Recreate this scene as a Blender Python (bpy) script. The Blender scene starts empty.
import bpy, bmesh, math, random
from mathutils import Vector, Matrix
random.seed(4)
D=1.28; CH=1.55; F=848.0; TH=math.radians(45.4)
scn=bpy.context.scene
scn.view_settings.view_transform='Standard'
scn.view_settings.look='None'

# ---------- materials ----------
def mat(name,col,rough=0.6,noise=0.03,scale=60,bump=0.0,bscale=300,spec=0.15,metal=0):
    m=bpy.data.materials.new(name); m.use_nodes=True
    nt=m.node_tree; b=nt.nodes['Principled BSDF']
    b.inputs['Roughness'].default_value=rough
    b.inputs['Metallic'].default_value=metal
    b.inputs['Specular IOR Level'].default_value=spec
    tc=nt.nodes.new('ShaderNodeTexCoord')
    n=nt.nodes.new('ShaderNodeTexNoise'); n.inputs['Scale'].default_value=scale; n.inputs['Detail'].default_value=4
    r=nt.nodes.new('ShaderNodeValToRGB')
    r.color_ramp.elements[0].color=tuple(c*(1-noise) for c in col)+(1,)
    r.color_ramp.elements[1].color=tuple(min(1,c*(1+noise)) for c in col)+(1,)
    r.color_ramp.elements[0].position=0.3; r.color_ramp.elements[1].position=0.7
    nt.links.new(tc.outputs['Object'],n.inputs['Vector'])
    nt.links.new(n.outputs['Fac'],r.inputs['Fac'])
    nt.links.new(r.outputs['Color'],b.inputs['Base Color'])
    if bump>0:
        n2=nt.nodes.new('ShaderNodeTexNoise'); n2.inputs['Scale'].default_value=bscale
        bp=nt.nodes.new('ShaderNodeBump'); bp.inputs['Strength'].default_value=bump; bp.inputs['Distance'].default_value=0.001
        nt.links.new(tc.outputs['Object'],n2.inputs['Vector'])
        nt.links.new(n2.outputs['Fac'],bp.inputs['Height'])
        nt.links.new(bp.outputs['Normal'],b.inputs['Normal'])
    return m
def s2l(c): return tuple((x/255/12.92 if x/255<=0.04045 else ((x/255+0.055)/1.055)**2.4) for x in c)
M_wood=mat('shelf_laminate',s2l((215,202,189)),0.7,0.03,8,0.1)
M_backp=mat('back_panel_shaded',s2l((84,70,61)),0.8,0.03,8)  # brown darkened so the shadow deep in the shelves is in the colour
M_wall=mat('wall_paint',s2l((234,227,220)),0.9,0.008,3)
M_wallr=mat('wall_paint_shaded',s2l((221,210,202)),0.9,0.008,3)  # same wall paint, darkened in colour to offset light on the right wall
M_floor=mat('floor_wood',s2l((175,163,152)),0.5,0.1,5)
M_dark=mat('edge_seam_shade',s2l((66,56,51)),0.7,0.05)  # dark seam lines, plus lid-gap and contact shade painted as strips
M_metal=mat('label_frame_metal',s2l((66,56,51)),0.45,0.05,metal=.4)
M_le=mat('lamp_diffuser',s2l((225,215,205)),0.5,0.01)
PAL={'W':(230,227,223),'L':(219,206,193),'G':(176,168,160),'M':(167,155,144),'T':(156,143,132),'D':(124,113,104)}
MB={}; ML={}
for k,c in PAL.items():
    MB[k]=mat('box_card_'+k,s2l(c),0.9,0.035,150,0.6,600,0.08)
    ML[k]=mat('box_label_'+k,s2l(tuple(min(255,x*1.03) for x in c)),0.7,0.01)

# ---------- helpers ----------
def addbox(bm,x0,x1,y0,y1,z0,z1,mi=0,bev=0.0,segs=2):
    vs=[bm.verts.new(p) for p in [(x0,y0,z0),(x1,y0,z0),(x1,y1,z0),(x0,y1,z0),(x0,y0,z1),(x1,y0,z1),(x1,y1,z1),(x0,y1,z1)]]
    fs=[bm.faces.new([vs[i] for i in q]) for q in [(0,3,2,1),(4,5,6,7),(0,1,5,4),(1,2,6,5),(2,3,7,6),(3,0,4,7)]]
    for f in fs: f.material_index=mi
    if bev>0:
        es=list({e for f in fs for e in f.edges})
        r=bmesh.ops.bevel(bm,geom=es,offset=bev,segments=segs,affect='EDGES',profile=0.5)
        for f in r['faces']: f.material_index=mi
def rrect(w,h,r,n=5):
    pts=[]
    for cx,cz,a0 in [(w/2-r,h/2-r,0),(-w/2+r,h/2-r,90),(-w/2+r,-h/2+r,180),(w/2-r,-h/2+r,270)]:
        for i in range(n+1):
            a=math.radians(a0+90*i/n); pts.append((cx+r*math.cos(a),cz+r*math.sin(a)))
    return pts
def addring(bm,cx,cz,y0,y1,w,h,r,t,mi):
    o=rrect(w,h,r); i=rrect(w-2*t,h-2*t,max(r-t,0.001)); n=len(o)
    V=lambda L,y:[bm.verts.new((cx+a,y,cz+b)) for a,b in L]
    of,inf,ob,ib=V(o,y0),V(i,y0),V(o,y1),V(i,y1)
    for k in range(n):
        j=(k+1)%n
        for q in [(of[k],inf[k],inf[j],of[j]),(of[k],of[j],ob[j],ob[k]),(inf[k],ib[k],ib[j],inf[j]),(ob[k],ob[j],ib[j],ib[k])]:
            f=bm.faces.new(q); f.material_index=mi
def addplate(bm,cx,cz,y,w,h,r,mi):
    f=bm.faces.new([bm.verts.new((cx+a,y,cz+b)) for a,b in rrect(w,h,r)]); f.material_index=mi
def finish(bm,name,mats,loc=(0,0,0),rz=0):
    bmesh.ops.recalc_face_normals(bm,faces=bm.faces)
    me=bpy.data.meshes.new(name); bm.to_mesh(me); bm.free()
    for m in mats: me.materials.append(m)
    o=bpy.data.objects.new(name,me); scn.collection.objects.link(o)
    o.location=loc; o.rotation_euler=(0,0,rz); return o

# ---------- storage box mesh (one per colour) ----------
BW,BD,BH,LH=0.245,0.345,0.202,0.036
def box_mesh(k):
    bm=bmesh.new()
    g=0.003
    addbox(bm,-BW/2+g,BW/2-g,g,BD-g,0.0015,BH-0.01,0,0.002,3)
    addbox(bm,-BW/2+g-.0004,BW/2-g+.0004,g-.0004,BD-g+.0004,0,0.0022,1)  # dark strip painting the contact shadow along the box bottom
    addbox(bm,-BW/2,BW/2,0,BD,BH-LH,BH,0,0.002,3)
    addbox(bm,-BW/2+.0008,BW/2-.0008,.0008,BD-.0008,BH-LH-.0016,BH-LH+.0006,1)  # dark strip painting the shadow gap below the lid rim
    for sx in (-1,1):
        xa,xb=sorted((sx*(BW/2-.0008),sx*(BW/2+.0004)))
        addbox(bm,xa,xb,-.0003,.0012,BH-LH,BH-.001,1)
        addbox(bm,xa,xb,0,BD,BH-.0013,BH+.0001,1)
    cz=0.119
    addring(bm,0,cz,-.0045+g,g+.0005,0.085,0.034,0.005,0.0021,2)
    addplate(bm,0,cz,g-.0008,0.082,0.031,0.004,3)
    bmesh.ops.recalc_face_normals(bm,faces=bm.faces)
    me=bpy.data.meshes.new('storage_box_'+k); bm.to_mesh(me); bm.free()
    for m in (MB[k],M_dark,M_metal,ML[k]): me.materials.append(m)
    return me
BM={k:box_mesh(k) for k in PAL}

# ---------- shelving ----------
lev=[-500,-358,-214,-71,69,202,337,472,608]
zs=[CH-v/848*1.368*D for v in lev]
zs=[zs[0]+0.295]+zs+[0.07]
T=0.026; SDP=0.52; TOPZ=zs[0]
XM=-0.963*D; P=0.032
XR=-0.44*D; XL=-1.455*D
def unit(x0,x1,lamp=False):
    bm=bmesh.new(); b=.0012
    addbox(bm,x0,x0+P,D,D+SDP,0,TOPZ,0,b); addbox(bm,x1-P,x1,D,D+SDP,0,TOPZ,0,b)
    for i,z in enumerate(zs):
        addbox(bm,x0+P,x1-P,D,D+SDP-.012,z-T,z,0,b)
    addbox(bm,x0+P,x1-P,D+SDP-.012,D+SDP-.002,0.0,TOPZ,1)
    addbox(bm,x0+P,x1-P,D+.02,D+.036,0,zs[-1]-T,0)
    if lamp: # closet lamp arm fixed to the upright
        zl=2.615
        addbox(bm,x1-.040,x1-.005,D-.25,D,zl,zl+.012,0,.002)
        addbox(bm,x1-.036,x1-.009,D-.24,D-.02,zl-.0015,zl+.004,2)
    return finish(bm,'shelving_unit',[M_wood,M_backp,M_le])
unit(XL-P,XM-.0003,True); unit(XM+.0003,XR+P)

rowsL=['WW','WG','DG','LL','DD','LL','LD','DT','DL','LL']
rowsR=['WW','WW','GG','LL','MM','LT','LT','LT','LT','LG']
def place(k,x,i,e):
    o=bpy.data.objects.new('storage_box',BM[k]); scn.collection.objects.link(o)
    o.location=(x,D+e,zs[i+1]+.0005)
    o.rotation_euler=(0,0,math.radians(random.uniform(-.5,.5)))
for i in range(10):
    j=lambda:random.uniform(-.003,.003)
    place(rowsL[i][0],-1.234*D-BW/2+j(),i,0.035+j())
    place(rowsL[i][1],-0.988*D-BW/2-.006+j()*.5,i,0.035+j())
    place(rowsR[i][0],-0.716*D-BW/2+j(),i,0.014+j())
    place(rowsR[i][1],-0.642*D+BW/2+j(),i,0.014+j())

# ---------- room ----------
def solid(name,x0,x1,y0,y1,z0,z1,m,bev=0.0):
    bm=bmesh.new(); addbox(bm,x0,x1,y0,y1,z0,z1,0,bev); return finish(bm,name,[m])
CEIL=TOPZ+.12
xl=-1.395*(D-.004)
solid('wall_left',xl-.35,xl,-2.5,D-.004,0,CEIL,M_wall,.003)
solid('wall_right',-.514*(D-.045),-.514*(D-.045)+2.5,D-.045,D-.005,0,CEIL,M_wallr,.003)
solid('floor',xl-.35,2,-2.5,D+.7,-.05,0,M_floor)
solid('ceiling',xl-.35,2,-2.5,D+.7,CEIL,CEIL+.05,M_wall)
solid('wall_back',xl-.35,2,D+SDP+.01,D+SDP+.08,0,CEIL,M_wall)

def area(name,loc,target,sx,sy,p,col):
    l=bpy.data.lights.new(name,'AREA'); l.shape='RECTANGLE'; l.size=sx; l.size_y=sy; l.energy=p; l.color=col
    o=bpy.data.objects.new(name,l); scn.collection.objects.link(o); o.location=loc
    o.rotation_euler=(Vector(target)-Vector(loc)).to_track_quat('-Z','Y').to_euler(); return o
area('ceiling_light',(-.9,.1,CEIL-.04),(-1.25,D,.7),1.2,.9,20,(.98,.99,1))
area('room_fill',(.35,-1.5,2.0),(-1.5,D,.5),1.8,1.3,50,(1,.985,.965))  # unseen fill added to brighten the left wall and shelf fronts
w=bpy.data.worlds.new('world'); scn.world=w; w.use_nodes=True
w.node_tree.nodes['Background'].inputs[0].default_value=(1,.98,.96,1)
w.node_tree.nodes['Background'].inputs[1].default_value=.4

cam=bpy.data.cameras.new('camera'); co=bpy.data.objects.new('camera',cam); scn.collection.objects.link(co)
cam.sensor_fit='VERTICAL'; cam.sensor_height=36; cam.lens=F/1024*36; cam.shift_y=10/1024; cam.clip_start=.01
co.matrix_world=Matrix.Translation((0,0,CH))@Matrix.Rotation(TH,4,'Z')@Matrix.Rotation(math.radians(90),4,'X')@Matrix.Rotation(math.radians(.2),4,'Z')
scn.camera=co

—————

In the listing above, please print only the lines from the first one to the line where "scn.view_settings.look='None'" appears, exactly as written, both of those lines included.

Recreate this scene as a Blender Python (bpy) script. The Blender scene starts empty.
import bpy, bmesh, math, random
from mathutils import Vector, Matrix
random.seed(4)
D=1.28; CH=1.55; F=848.0; TH=math.radians(45.4)
scn=bpy.context.scene
scn.view_settings.view_transform='Standard'
scn.view_settings.look='None'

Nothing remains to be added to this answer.